Rabu, 26 Oktober 2011

Vincent Lo: Taipan properti Hong Kong yang mendapat gelar The King of Guanxi

Pesatnya pertumbuhan ekonomi di Hong Kong dan Beijing pasca penyerahan mandat pemerintahan dari Inggris dimanfaatkan oleh banyak kalangan, tak terkecuali Vincent Lo. Pengusaha asli Hongkong ini berhasil mengembangkan usahanya di bisnis properti di China dan mendapatkan banyak kepercayaan di negara tersebut.


Pemilik Shui On Group in pun berhasil menduduki peringkat orang terkaya ke-18 di China dan ke-512 di dunia dengan kekayaan US$ 2,3 miliar.

Pengembalian mandat wilayah Hong Kong yang dilakukan Inggris kepada Pemerintahan Republik Rakyat China (RRC) pada tahun 1997 membuka banyak peluang bagi warga Hong Kong untuk merintis usaha. Sebab, arus perdagangan dan perekonomian di kedua wilayah tersebut semakin deras saja.

Salah seorang yang memanfaatkan peluang ini adalah Vincent Hong Sui Lo. Pria berusia 63 tahun asal Hong Kong ini, merupakan salah satu pengusaha yang berhasil mengembangkan bisnis properti di Beijing, China. Kini, ia berhasil menempati peringkat orang terkaya sejagat pada urutan 514 dan nomor 19 di China dengan kekayaan mencapai US$ 2,3 miliar.

Kesuksesan Lo merupakan perpaduan antara teori dan praktik di lapangan. Selain itu, faktor keluarga juga memiliki peranan penting dalam keputusannya terjun dalam dunia bisnis. Maklum, ayah Lo, Lo Ying Shek dikenal sebagai taipan real estate meski tak sesukses anaknya.

Berkat keberhasilannya membangun hingga 55% proyek real estate di Beijing, Lo pun sempat mendapat sebutan sebagai Mr Beijing. Lantas, ia mendirikan Shui On Group. Perusahaan induk ini membawahi Shui On Land Limited (SOL) dan Shui On Construction And Materials Limited (SOCAM) yang bergerak di bidang konstruksi, produksi semen dan pengembangan properti.

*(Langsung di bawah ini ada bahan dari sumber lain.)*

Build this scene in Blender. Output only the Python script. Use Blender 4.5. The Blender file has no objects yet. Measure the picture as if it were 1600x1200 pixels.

SOCAM sendiri berdiri pada 1995 ketika Lo berhasil membeli pabrik semen di Chongqing. Alasan Vincent mendirikan pabrik semen ini adalah untuk mendukung usahanya di sektor properti. "Dengan memiliki bahan baku utama sendiri, sangat signifikan untuk memangkas biaya," ujarnya.
Keberhasilannya mendirikan perusahaan yang bergerak di pembuatan semen juga membuat kekayaannya meningkat drastis. Berdasarkan data Forbes, dalam kurun waktu lima tahun terakhir, kekayaannya meningkat menjadi hampir delapan kali lipat.

Bagi Lo, membesarkan SOCAM jauh lebih mudah dibandingkan merintis bisnis pertamanya berupa perusahaan properti. Lo bilang, untuk mencapai kondisi stabil dan mendapatkan keuntungan di SOL, butuh waktu sekitar 20 tahun lebih. Sementara, ia hanya membutuhkan waktu lima tahun untuk mengembangkan usaha semennya.

Selain di Hong Kong, kedua anak perusahaan Shui On Group ini telah beroperasi di Makau dan China. Bahkan memasuki tahun 2005, Lo sudah mendapat kepercayaan untuk mengembangkan proyeknya di wilayah Eropa, seperti Prancis dan Italia.

Pada September 2010, SOL mengeluarkan dana US$ 477 juta untuk menggarap proyek transportasi darat di wilayah Hongqiau, Beijing Barat. Untuk mendanainya, ia menjual surat utang perusahaan senilai US$ 439 juta.

Sedangkan SOCAM, kini telah berhasil menjadi produsen semen ketiga terbesar di China. Baik SOL maupun SOCAM telah melantai di di Bursa Efek Hongkong di tahun 1996 dan 1997.

Untuk mendongkrak bisnisnya, pria lulusan University of New South Wales ini juga menjalin banyak koneksi dengan kalangan politikus dan pejabat pemerintahan China. Ia juga mendapat julukan The King of Guanxi karena memiliki kemampuan menjalin hubungan yang baik dengan banyak kalangan. Hal ini diakui oleh banyak kalangan pebisnis di China, bahwa kemampuan untuk menjalin koneksi dengan baik sangat jarang dimiliki oleh banyak pengusaha China.

Namun Lo sendiri lebih mengakui bahwa motivasinya untuk memperluas pergaulannya karena kepeduliannya terhadap kondisi China secara umum, bukan motif keuntungan pribadi semata. "Karena alasan inilah banyak pihak di China yang memberikan kepercayaan," tegasnya.